Local representation of smooth functions and asymptotic analysis in harmonic analysis

2023 Fiscal Year Final Research Report

• Project/Area Number: 19K14563
• Research Category: Grant-in-Aid for Early-Career Scientists
• Allocation Type: Multi-year Fund
• Review Section: Basic Section 12010:Basic analysis-related
• Research Institution: Fukuoka Institute of Technology
• Principal Investigator: Nose Toshihiro 福岡工業大学, 工学部, 助教 (90637993)
• Project Period (FY): 2019-04-01 – 2024-03-31
• Keywords: 局所ゼータ関数 / 解析接続 / 漸近解析 / 無限階微分可能関数 / 平坦関数 / トーリック・ブローアップ

Outline of Final Research Achievements

I study local zeta functions, which are holomorphic functions on the right half-plane defined by using infinitely differentiable smooth functions.
(1) We define a quantity determined from a smooth function in two dimensions to express the size of the region to which the local zeta function associated with the smooth function can be meromorphically continued.
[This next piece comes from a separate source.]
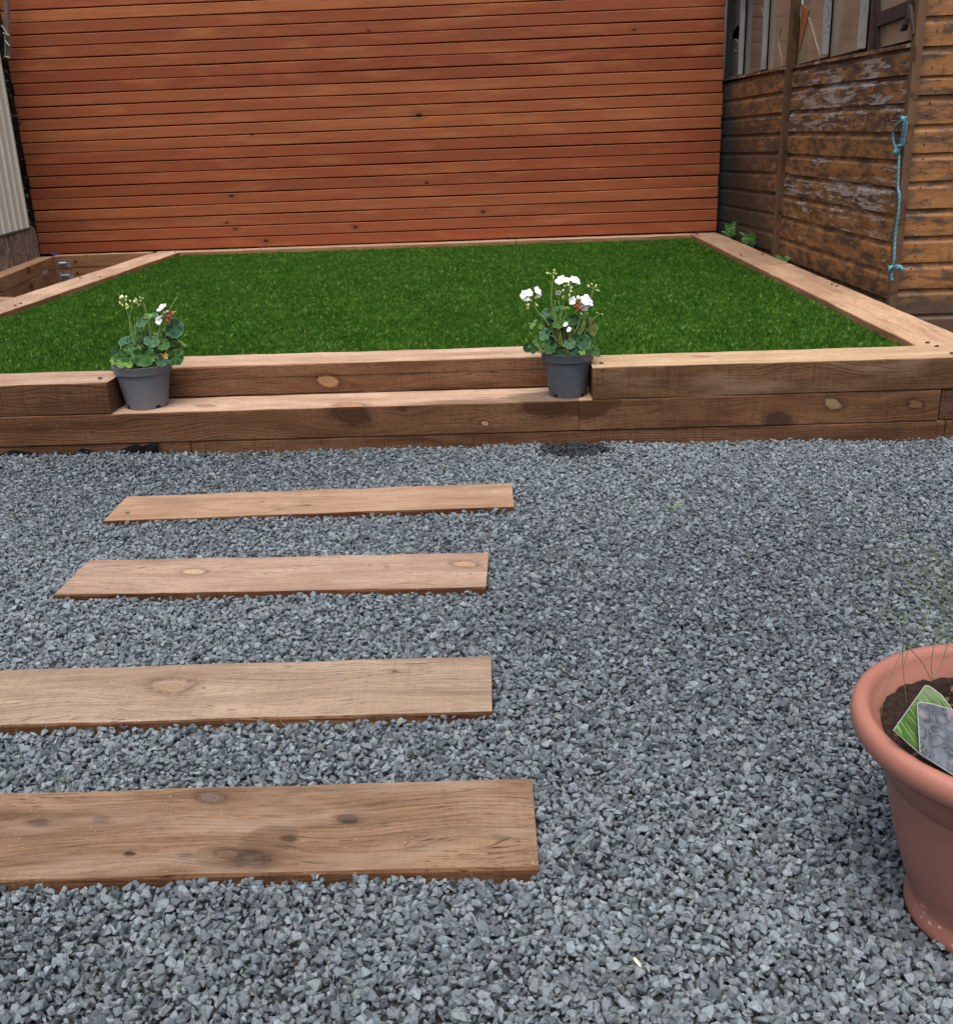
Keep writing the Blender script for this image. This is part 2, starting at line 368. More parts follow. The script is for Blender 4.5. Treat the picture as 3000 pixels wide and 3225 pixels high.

Lower estimates of these quantities are investigated for model functions represented by the sum of a monomial and flat functions. (2) The optimality of the above estimates in some sense is obtained. In particular, it is shown that in certain cases, the local zeta functions have both polar and non-polar singularities simultaneously. (3) It is resolved affirmatively whether the estimate obtained in (1) is optimal for all monomial exponents in the model functions.

Free Research Field

調和解析

Academic Significance and Societal Importance of the Research Achievements

本研究課題では無限階微分可能関数の局所表示に関する研究が主なテーマであったが、それに関連する形で無限階微分可能関数のモデル関数に対する局所ゼータ関数の解析接続可能領域や特異点での振る舞いについて詳細な結果を得た。調和解析の他の問題において、これらの結果およびその証明方法が無限階微分可能関数を取り扱う際の指針の一つとなることが期待される。